Karla Kaplun
Artist
Karla Kaplun was born in 1993 in Querétaro, Mexico. She currently lives and works in Mexico City, Mexico. Kaplun confronts colonial histories of her native Mexico through a multidisciplinary exploration of Baroque aesthetics. Working across mediums of painting, drawing, collage, video and participatory workshops, she thematises the influence of Spanish conquest on formations of Mexican cultural identity through a distinctive visual language characterised by dynamic contrasts, fluid compositions and evocative imagery. Kaplun’s visual vocabulary adapts an array of references, both sacred and profane, to configure enigmatic and unresolved narratives.
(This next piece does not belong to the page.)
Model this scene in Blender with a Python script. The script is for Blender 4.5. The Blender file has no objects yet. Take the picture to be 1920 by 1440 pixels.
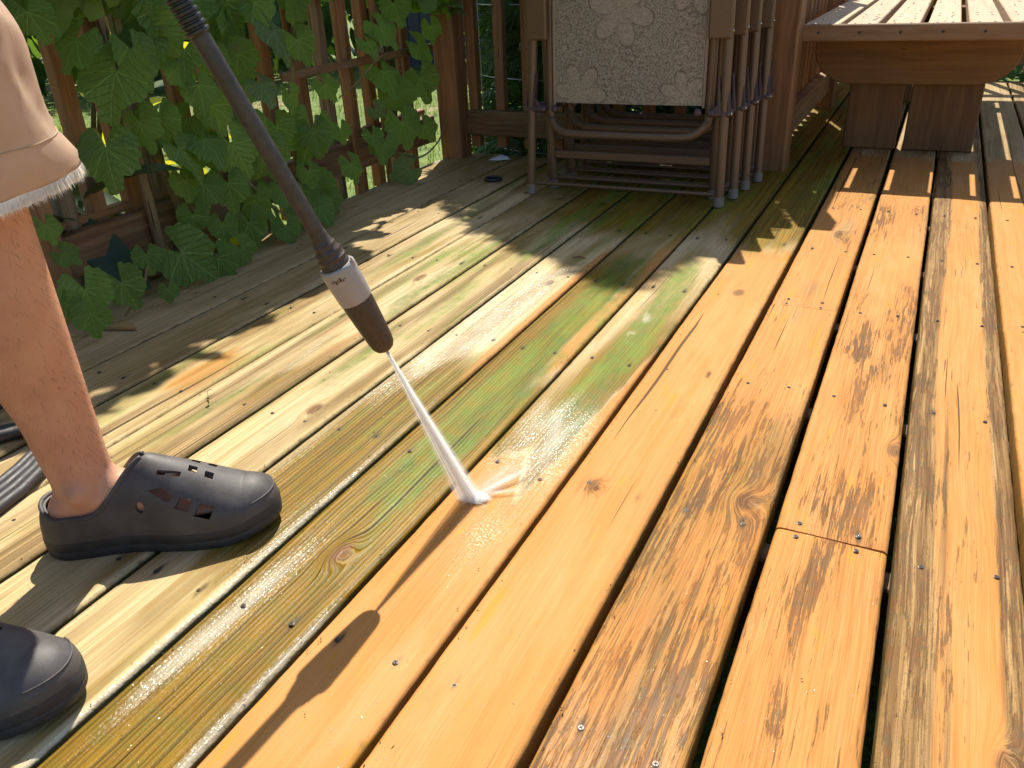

Perceptual paradoxes abound in her paintings, reflecting the syncretic formations of Mexican identity wrought by three centuries of Spanish colonial rule. Throughout her work, Kaplun appropriates aspects of Caravaggio’s cinematic drama, Ribera’s morbid tropes and El Greco’s ethereal sensuousness, yet she deploys these elements to assert an implicit critique of power structures perpetuated by the European painting tradition and the painful legacy of subjugation imposed upon indigenous peoples by Western colonisers. Kaplun’s contemporary interpretation of Mexican Baroque borrows motifs and subjects from the Biblical canon and strips them of religious function, inverting Catholic mechanisms of sociocultural supremacy and reclaiming agency over representations of historical trauma. Recent solo exhibitions include High Art, Paris; Gaga & Reena Spaulings, Los Angeles; House of Gaga, Mexico City. Recent group shows include: Lodos Gallery, Mexico City; Aoyama Meguro, Tokyo; Britta Rettberg, Munich.